* Stated problem
Transcribe the listing that follows in full, omitting pictures.

* Supplied material

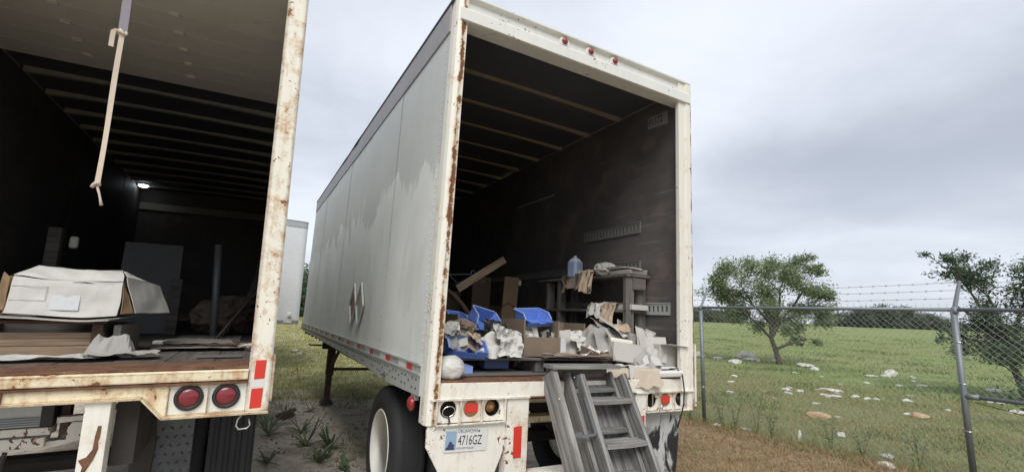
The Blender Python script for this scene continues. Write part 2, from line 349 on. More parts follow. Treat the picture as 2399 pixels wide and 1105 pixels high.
# ---------------------------------------------------------------- mesh helpers
class MB:
    def __init__(s): s.v = []; s.f = []
    def add(s, vs, fs):
        o = len(s.v); s.v.extend([tuple(p) for p in vs]); s.f.extend([tuple(i + o for i in q) for q in fs]); return s
    def box(s, x0, x1, y0, y1, z0, z1, mat=None):
        vs = [(x, y, z) for z in (z0, z1) for y in (y0, y1) for x in (x0, x1)]
        if mat is not None: vs = [mat @ Vector(p) for p in vs]
        return s.add(vs, [(0, 2, 3, 1), (4, 5, 7, 6), (0, 1, 5, 4), (2, 6, 7, 3), (0, 4, 6, 2), (1, 3, 7, 5)])
    def prism(s, poly, axis, lo, hi):
        """poly in the two other axes (order x,y,z without axis), extruded along axis"""
        n = len(poly)
        def P(a, b, c): return {'x': (c, a, b), 'y': (a, c, b), 'z': (a, b, c)}[axis]
        vs = [P(a, b, lo) for a, b in poly] + [P(a, b, hi) for a, b in poly]
        fs = [tuple(range(n))[::-1], tuple(range(n, 2 * n))] + [(i, (i + 1) % n, (i + 1) % n + n, i + n) for i in range(n)]
        return s.add(vs, fs)
    def tube(s, pts, r, n=8, cap=True, closed=False):
        pts = [Vector(p) for p in pts]; k = len(pts); rs = r if isinstance(r, (list, tuple)) else [r] * k
        vs = []; a = None
        for i, p in enumerate(pts):
            d = (pts[min(i + 1, k - 1)] - pts[max(i - 1, 0)])
            if closed: d = pts[(i + 1) % k] - pts[i - 1]
            if d.length < 1e-9: d = Vector((0, 0, 1))
            d.normalize()
            if a is None: a = d.orthogonal().normalized()
            else:
                a = a - d * a.dot(d)
                a = a.normalized() if a.length > 1e-6 else d.orthogonal().normalized()
            b = d.cross(a)
            for j in range(n):
                t = 2 * math.pi * j / n; vs.append(p + (a * math.cos(t) + b * math.sin(t)) * rs[i])
        fs = []
        for i in range(k if closed else k - 1):
            i2 = (i + 1) % k
            for j in range(n): fs.append((i * n + j, i * n + (j + 1) % n, i2 * n + (j + 1) % n, i2 * n + j))
        if cap and not closed: fs += [tuple(range(n))[::-1], tuple((k - 1) * n + j for j in range(n))]
        return s.add(vs, fs)
    def lathe(s, prof, axis='z', n=32, c=(0, 0, 0), closed=False):
        """prof: (radius, height) pairs"""
        vs = []; k = len(prof)
        for r, h in prof:
            for j in range(n):
                t = 2 * math.pi * j / n; a, b = r * math.cos(t), r * math.sin(t)
                p = {'z': (a, b, h), 'x': (h, a, b), 'y': (a, h, b)}[axis]; vs.append((p[0] + c[0], p[1] + c[1], p[2] + c[2]))
        fs = []
        for i in range(k if closed else k - 1):
            i2 = (i + 1) % k
            for j in range(n): fs.append((i * n + j, i * n + (j + 1) % n, i2 * n + (j + 1) % n, i2 * n + j))
        if not closed: fs += [tuple(range(n))[::-1], tuple((k - 1) * n + j for j in range(n))]
        return s.add(vs, fs)
    def holed(s, x0, x1, z0, z1, cx, cz, r, y0, y1, n=32):
        """plate in the XZ plane, thickness y0..y1, with one round hole"""
        ring = []; rect = []
        for j in range(n):
            t = 2 * math.pi * (j + .5) / n; c_, s_ = math.cos(t), math.sin(t)
            ring.append((cx + r * c_, cz + r * s_))
            k = min((x1 - cx) / c_ if c_ > 1e-9 else (x0 - cx) / c_ if c_ < -1e-9 else 1e9, (z1 - cz) / s_ if s_ > 1e-9 else (z0 - cz) / s_ if s_ < -1e-9 else 1e9)
            rect.append((cx + k * c_, cz + k * s_))
        # snap to the corners
        for X in (x0, x1):
            for Z in (z0, z1):
                i = min(range(n), key=lambda q: (rect[q][0] - X) ** 2 + (rect[q][1] - Z) ** 2); rect[i] = (X, Z)
        vs = [(a, y0, b) for a, b in rect] + [(a, y0, b) for a, b in ring] + [(a, y1, b) for a, b in ring] + [(a, y1, b) for a, b in rect]
        fs = []
        for j in range(n):
            k = (j + 1) % n
            fs += [(j, k, n + k, n + j), (n + j, n + k, 2 * n + k, 2 * n + j), (2 * n + j, 2 * n + k, 3 * n + k, 3 * n + j), (3 * n + j, 3 * n + k, k, j)]
        return s.add(vs, fs)
    def build(s, name, mat, parent=None, loc=None, mw=None, smooth=False, bevel=0, kind=None, label=None, fixn=True, solid=0):
        me = bpy.data.meshes.new(name); me.from_pydata(s.v, [], s.f)
        if fixn:
            b = bmesh.new(); b.from_mesh(me); bmesh.ops.recalc_face_normals(b, faces=b.faces); b.to_mesh(me); b.free()
        return link(name, me, mat, parent, loc, mw, smooth, bevel, kind, label, solid)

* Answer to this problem
The Blender Python script for this scene continues. Write part 2, from line 349 on. More parts follow. Treat the picture as 2399 pixels wide and 1105 pixels high.
# ---------------------------------------------------------------- mesh helpers
class MB:
    def __init__(s): s.v = []; s.f = []
    def add(s, vs, fs):
        o = len(s.v); s.v.extend([tuple(p) for p in vs]); s.f.extend([tuple(i + o for i in q) for q in fs]); return s
    def box(s, x0, x1, y0, y1, z0, z1, mat=None):
        vs = [(x, y, z) for z in (z0, z1) for y in (y0, y1) for x in (x0, x1)]
        if mat is not None: vs = [mat @ Vector(p) for p in vs]
        return s.add(vs, [(0, 2, 3, 1), (4, 5, 7, 6), (0, 1, 5, 4), (2, 6, 7, 3), (0, 4, 6, 2), (1, 3, 7, 5)])
    def prism(s, poly, axis, lo, hi):
        """poly in the two other axes (order x,y,z without axis), extruded along axis"""
        n = len(poly)
        def P(a, b, c): return {'x': (c, a, b), 'y': (a, c, b), 'z': (a, b, c)}[axis]
        vs = [P(a, b, lo) for a, b in poly] + [P(a, b, hi) for a, b in poly]
        fs = [tuple(range(n))[::-1], tuple(range(n, 2 * n))] + [(i, (i + 1) % n, (i + 1) % n + n, i + n) for i in range(n)]
        return s.add(vs, fs)
    def tube(s, pts, r, n=8, cap=True, closed=False):
        pts = [Vector(p) for p in pts]; k = len(pts); rs = r if isinstance(r, (list, tuple)) else [r] * k
        vs = []; a = None
        for i, p in enumerate(pts):
            d = (pts[min(i + 1, k - 1)] - pts[max(i - 1, 0)])
            if closed: d = pts[(i + 1) % k] - pts[i - 1]
            if d.length < 1e-9: d = Vector((0, 0, 1))
            d.normalize()
            if a is None: a = d.orthogonal().normalized()
            else:
                a = a - d * a.dot(d)
                a = a.normalized() if a.length > 1e-6 else d.orthogonal().normalized()
            b = d.cross(a)
            for j in range(n):
                t = 2 * math.pi * j / n; vs.append(p + (a * math.cos(t) + b * math.sin(t)) * rs[i])
        fs = []
        for i in range(k if closed else k - 1):
            i2 = (i + 1) % k
            for j in range(n): fs.append((i * n + j, i * n + (j + 1) % n, i2 * n + (j + 1) % n, i2 * n + j))
        if cap and not closed: fs += [tuple(range(n))[::-1], tuple((k - 1) * n + j for j in range(n))]
        return s.add(vs, fs)
    def lathe(s, prof, axis='z', n=32, c=(0, 0, 0), closed=False):
        """prof: (radius, height) pairs"""
        vs = []; k = len(prof)
        for r, h in prof:
            for j in range(n):
                t = 2 * math.pi * j / n; a, b = r * math.cos(t), r * math.sin(t)
                p = {'z': (a, b, h), 'x': (h, a, b), 'y': (a, h, b)}[axis]; vs.append((p[0] + c[0], p[1] + c[1], p[2] + c[2]))
        fs = []
        for i in range(k if closed else k - 1):
            i2 = (i + 1) % k
            for j in range(n): fs.append((i * n + j, i * n + (j + 1) % n, i2 * n + (j + 1) % n, i2 * n + j))
        if not closed: fs += [tuple(range(n))[::-1], tuple((k - 1) * n + j for j in range(n))]
        return s.add(vs, fs)
    def holed(s, x0, x1, z0, z1, cx, cz, r, y0, y1, n=32):
        """plate in the XZ plane, thickness y0..y1, with one round hole"""
        ring = []; rect = []
        for j in range(n):
            t = 2 * math.pi * (j + .5) / n; c_, s_ = math.cos(t), math.sin(t)
            ring.append((cx + r * c_, cz + r * s_))
            k = min((x1 - cx) / c_ if c_ > 1e-9 else (x0 - cx) / c_ if c_ < -1e-9 else 1e9, (z1 - cz) / s_ if s_ > 1e-9 else (z0 - cz) / s_ if s_ < -1e-9 else 1e9)
            rect.append((cx + k * c_, cz + k * s_))
        # snap to the corners
        for X in (x0, x1):
            for Z in (z0, z1):
                i = min(range(n), key=lambda q: (rect[q][0] - X) ** 2 + (rect[q][1] - Z) ** 2); rect[i] = (X, Z)
        vs = [(a, y0, b) for a, b in rect] + [(a, y0, b) for a, b in ring] + [(a, y1, b) for a, b in ring] + [(a, y1, b) for a, b in rect]
        fs = []
        for j in range(n):
            k = (j + 1) % n
            fs += [(j, k, n + k, n + j), (n + j, n + k, 2 * n + k, 2 * n + j), (2 * n + j, 2 * n + k, 3 * n + k, 3 * n + j), (3 * n + j, 3 * n + k, k, j)]
        return s.add(vs, fs)
    def build(s, name, mat, parent=None, loc=None, mw=None, smooth=False, bevel=0, kind=None, label=None, fixn=True, solid=0):
        me = bpy.data.meshes.new(name); me.from_pydata(s.v, [], s.f)
        if fixn:
            b = bmesh.new(); b.from_mesh(me); bmesh.ops.recalc_face_normals(b, faces=b.faces); b.to_mesh(me); b.free()
        return link(name, me, mat, parent, loc, mw, smooth, bevel, kind, label, solid)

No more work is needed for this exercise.